To celebrate our successful move into our new house, we decided to round off one of our hill walks with a indulgent Sunday lunch at a village pub. My parents are big on walking; when they were in the early stages of their relationship they were living some miles apart, and each weekend Dad would drive up to Mum's and they'd cover miles of countryside on long walks. As a consequence, I've grown up being driven two hours or so across to Wales on the search for decent walking country.

During the first few weeks after we relocated up North, my Father and I went walking every weekend while my Mother worked on her dissertation. It was still warm in the last throws of summer, and we'd sit on top of a hill, staring at the view as we ate cream cheese and seasonal fig sandwiches, marvelling at our proximity to an abundance of walking locations.

Sunday, however, was our first walk of 2013. We drove up and down precariously steep hills before parking up outside our chosen pub in one of the picturesque estate villages. And.. yuck! We started the walk on a steep hill section that was thick with mud. It was hard going on my ankles, especially as I was only wearing light trail shoes rather than proper walking boots! It was pretty fun though, and we only passed two pairs of walkers aside from us, taking the same route in the opposite direction. About half way through, just as we came up into an open stretch the clouds opened up and blew freezing sleet straight at us. My trousers weren't quite up to the onslaught, and when we reached the pub an hour later I was utterly soaked. Good fortune then, that we were presented with the best roast I've had in a long time.

My parents both chose roast beef, which was so beautifully pink and tender that even I'd of been happy with it. I chose belly pork, which came with crackling, vibrant apple sauce and such delicious gravy that I couldn't stop gushing about it. At a few pounds more than the usual pub roast the price reflected that quality, and it was well worth it. I'm afraid that I have no photos, but it looked as good as it tasted!

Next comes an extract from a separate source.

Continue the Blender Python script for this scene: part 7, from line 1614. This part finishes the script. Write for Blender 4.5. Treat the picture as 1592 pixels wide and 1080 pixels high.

I got changed as soon as we got home, and resisted them temptation to curl up by the fire and have an afternoon nap like an old man. A couple of hours after getting back, I decided to make a loaf of bread, using the sour rye flour that I had picked up from a gorgeous independent patisserie.
In Paul Hollywood's How to Bake it was suggested to use two tablespoons of black treacle for added richness. As I leafed through some of our older books, I discovered that this wasn't a new idea at all... "add in the yeast with the molasses" instructs Martha Day in Complete Baking.
Had I read the instructions beforehand, I would have started earlier... the proving time was stated as eight hours! I quickly began calculating how to get it done -initial rise until half past nine, knock back and reshaping, have a quick catnap until half eleven, preheat oven and bake... It was looking set to be a long night! Luckily, being sat by the fire, the dough rose fast enough to be ready to go in the oven by ten, and the whole thing was finished before half past. Technically, a faster rise loses some of the depth of flavour, but with the rich flour and addition of treacle, I wasn't too worried.
And I didn't need to; the rye cob cooked faithfully in the allotted time with a good crust and soft inside. When baking, I always have a tin of water underneath the bread, which creates a steamy atmosphere that really improves the texture of the bread.
I'd like to bake this again on a slow Saturday, and serve with avocado and a poached egg.